(INSTRUCTIONS TO FOLLOW) Print the line that contains "LM[mat], t, rnd)" and every line after it through the last line of the records below, exactly as written and nothing else.

(MATERIAL PROVIDED)
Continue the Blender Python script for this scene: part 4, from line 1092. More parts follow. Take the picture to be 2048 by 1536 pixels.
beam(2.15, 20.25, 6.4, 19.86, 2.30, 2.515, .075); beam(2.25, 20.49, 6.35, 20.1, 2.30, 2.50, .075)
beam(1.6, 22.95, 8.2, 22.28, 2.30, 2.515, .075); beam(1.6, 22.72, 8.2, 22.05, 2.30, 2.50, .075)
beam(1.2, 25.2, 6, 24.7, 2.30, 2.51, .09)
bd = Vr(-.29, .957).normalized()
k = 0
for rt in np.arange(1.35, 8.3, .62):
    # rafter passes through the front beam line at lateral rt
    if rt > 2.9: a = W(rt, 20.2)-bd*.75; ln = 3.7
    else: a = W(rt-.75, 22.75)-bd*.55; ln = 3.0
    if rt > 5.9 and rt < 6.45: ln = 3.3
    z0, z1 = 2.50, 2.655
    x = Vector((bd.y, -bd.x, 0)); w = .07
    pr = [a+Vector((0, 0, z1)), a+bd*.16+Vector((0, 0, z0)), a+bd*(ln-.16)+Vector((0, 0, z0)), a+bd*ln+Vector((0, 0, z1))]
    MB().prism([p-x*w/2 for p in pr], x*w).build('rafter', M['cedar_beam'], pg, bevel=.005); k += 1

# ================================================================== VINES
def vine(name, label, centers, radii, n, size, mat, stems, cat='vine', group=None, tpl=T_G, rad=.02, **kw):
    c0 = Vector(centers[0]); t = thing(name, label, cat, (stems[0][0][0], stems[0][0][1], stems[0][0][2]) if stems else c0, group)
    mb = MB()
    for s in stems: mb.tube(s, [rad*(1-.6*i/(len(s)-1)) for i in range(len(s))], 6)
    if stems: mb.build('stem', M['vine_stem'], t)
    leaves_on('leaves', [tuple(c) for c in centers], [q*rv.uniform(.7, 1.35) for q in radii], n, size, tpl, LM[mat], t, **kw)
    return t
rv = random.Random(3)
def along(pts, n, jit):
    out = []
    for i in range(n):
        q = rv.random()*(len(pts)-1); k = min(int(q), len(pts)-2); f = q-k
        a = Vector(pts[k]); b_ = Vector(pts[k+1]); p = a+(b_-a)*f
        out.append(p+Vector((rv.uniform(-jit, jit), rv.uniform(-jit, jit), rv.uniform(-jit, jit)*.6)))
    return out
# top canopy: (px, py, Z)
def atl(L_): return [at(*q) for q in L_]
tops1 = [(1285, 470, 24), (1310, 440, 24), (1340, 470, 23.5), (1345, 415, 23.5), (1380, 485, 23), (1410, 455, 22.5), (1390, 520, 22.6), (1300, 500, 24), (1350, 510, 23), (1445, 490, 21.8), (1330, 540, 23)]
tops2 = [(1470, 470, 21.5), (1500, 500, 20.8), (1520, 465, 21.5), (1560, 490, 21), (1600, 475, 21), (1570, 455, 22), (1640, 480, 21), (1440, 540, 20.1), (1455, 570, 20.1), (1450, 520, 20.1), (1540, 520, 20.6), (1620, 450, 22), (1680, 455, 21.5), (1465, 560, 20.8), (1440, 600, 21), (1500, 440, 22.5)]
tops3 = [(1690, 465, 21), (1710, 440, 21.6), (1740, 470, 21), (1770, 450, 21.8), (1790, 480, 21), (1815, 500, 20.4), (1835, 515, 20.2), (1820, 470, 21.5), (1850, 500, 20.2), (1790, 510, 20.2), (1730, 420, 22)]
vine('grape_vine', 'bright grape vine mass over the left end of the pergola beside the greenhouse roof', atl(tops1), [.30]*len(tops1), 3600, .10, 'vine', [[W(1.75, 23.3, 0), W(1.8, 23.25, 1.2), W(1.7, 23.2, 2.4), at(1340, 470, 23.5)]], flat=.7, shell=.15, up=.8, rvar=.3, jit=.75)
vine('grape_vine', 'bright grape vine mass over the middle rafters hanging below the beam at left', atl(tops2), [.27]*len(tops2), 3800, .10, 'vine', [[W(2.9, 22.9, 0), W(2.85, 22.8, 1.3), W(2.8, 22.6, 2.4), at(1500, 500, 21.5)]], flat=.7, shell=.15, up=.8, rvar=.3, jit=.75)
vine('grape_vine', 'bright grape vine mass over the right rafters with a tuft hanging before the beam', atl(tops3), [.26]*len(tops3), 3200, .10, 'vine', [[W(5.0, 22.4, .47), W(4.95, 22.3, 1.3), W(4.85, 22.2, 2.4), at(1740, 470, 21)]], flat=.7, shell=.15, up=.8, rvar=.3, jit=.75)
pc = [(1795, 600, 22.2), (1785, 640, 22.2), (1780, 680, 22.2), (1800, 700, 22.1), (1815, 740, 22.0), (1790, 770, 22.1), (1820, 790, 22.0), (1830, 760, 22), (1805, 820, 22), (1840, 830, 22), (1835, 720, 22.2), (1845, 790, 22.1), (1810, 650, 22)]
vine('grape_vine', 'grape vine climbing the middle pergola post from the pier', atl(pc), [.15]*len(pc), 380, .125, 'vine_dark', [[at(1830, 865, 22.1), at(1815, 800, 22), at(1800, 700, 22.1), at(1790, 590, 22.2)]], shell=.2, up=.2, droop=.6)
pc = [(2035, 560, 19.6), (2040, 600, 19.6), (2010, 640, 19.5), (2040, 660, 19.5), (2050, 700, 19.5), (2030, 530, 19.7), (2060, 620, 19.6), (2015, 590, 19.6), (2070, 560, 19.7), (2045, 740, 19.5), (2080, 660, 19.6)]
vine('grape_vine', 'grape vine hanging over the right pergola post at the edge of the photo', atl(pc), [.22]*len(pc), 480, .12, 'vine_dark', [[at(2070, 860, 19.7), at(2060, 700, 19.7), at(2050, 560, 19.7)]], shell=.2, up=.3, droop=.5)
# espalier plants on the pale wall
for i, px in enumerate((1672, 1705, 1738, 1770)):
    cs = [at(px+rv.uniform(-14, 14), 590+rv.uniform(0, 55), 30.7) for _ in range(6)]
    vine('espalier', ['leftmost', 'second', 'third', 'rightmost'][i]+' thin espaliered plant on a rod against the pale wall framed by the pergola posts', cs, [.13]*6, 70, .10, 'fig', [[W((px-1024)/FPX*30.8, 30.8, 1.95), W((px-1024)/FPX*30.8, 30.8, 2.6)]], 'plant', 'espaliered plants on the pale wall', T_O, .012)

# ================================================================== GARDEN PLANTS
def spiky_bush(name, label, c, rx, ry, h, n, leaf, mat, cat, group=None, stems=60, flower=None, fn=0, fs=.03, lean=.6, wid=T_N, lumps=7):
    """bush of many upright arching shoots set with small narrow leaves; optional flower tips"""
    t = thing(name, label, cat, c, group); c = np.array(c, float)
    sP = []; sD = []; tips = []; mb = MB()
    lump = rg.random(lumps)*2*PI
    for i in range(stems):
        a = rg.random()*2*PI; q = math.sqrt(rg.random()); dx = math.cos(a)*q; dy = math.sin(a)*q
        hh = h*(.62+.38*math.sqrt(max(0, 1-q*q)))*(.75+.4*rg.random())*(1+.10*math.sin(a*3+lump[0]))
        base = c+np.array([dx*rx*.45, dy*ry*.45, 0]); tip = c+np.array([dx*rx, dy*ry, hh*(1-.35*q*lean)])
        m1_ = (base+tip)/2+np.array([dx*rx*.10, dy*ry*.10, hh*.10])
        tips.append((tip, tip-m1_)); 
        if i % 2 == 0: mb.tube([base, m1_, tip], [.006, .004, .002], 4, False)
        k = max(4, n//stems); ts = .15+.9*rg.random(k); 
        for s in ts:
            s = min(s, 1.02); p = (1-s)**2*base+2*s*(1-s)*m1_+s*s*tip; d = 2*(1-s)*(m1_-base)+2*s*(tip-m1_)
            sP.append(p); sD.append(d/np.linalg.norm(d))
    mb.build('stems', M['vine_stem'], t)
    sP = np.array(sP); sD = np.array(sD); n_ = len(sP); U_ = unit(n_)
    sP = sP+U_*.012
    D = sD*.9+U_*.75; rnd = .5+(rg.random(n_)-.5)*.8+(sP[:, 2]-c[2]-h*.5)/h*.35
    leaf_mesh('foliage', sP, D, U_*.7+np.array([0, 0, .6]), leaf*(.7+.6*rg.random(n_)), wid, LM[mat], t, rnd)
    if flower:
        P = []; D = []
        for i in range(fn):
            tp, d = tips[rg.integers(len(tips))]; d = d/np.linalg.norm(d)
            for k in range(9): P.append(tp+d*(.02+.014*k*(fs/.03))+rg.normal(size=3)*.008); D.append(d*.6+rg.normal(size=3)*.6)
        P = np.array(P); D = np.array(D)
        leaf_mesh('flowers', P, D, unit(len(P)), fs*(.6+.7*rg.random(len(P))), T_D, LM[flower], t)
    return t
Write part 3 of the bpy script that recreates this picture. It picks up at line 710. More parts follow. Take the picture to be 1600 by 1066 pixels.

(EXERCISE ANSWER)
    leaf_mesh('foliage', sP, D, U_*.7+np.array([0, 0, .6]), leaf*(.7+.6*rg.random(n_)), wid, LM[mat], t, rnd)
    if flower:
        P = []; D = []
        for i in range(fn):
            tp, d = tips[rg.integers(len(tips))]; d = d/np.linalg.norm(d)
            for k in range(9): P.append(tp+d*(.02+.014*k*(fs/.03))+rg.normal(size=3)*.008); D.append(d*.6+rg.normal(size=3)*.6)
        P = np.array(P); D = np.array(D)
        leaf_mesh('flowers', P, D, unit(len(P)), fs*(.6+.7*rg.random(len(P))), T_D, LM[flower], t)
    return t
Write part 3 of the bpy script that recreates this picture. It picks up at line 710. More parts follow. Take the picture to be 1600 by 1066 pixels.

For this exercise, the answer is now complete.